Politics & Government

Bin Laden's death polishes CIA's public image

Central Intelligence Agency
Central Intelligence Agency Chuck Kennedy / MCT

WASHINGTON — Every day that Osama bin Laden was alive was a day that the CIA's reputation took a hit. His killing begins the process of erasing a decade-long image problem.

"It's a big shot in the arm for the agency, because it should say to the U.S. public that this place knows what it is doing," said John McLaughlin, who briefly served as acting CIA director in 2004 and was deputy director at the time of the 9-11 terrorist attacks.

The spy agency was roundly criticized for missing signs in 2001 of the imminent 9-11 attacks. In the decade that ensued, the CIA was embroiled in controversies ranging from revelations about water-boarding prisoners to kidnapping suspects who were secretly sent to third countries where torture was practiced.

These events tarnished the agency's image, and still bin Laden remained a free man.

U.S. intelligence was reshaped top to bottom after the attacks orchestrated by bin Laden, with the CIA yielding ground in 2004 to the new director of national intelligence. The period also saw the rise in importance of the Joint Special Operations Command, an amalgam of classified task forces across the military and intelligence agencies.

Against that backdrop, May 1 may become a date etched in history as an agency accomplishment.

Most Americans view the agency at one end of two extremes, said McLaughlin, who spearheaded a "lessons learned" drive after 9-11.

"The CIA is the most misunderstood institution in American life ... people think of it either as James Bond or Maxwell Smart," said McLaughlin, referring to the fictional sophisticated British spy and buffoonish American spy, respectively.

While technology was clearly vital in finding and killing the al Qaida leader, old-school agency tactics involving sources and informants were equally important.

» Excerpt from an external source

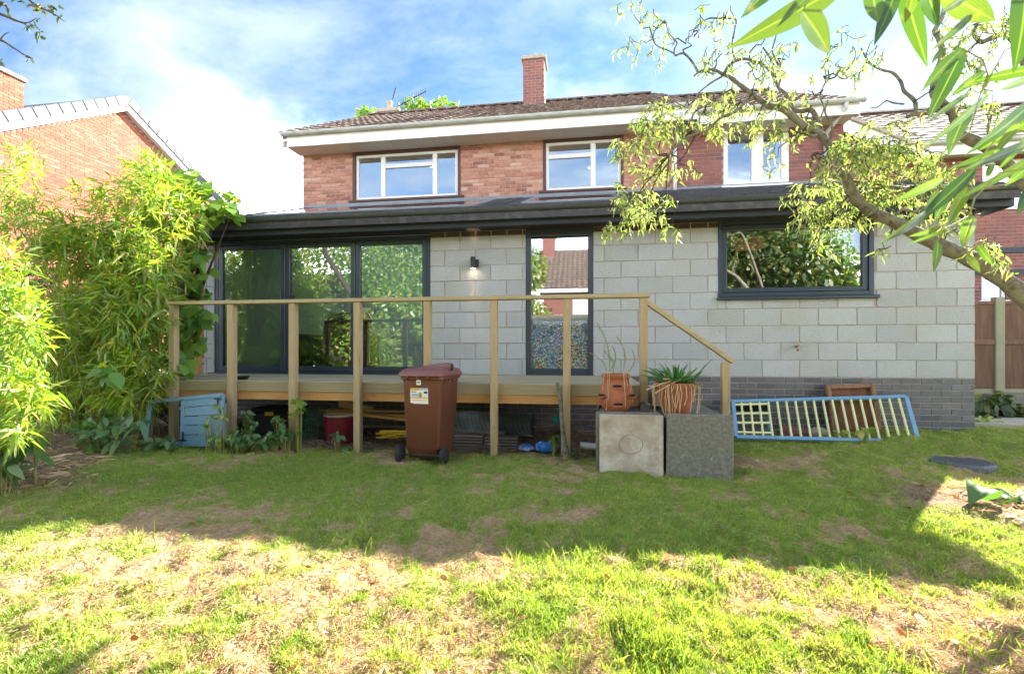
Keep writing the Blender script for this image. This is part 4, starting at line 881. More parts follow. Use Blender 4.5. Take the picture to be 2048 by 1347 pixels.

Bin Laden's Pakistani compound had no phones or Internet connections, relying on couriers to communicate his messages to operatives.

"It's painstaking, it's a hard slog, it's a grind, it is very labor intensive," McLaughlin said. "Those of us who have been involved in this obviously feel very good about it. ... This issue has been the driver at Langley (CIA headquarters), the thing they think about the first thing when they wake up every morning. I think it's a very big boost for them."

There've been five CIA directors since the 9-11 attacks, including McLaughlin, with a sixth coming soon, and plenty of dissent and turmoil over that period within the agency. That was evident in a new book titled Osama bin Laden by Michael Scheuer, the CIA's first head of a unit formed to capture him.

In the acknowledgements section of his book, released in February, Scheuer praises the nameless CIA agents trying to thwart al Qaida.

"They accomplished this mission, many times over, risking their lives and careers in the process. They were thwarted ... by self-seeking cowardice and by the ideological obsessions rife in the senior levels of the intelligence community," wrote Scheuer, who headed the bin Laden unit from 1996 to 1999.

Reuel Marc Gerecht was a Middle East specialist at the CIA from 1985 to 1994, and he's a frequent critic of its performance. He's dubious of the storyline being offered of a unilateral surprise raid without Pakistani knowledge, and he's holding judgment on what May 1 will mean for the CIA's public image.

"When you get a 'Black Ninja' moment like this, it's sexy, so the agency looks better," he said, cautioning that in weeks and months ahead, leaks to the news media are likely to paint a different narrative.

As a deputy assistant treasury secretary for intelligence, Matthew Levitt worked closely with the CIA, helping the agency understand and trace sources of terrorism financing. He, too, thinks bin Laden's death will help to buff an unpleasant narrative.

"It's a great boon for U.S. intelligence after a number of bad news stories," said Levitt, who also warned that success would bring new problems: "Bin Laden is the next Che Guevara. He will be on posters and T-shirts."

Guevara, an Argentine who helped lead the Cuban revolution, was captured and killed in 1967 by Bolivian troops with support from CIA operatives. His hands were chopped off for identification and his body buried alongside a forgotten runway, building his martyr credentials. Until bin Laden, he was the agency's biggest "get," albeit one known in spy parlance as a "liaison" operation.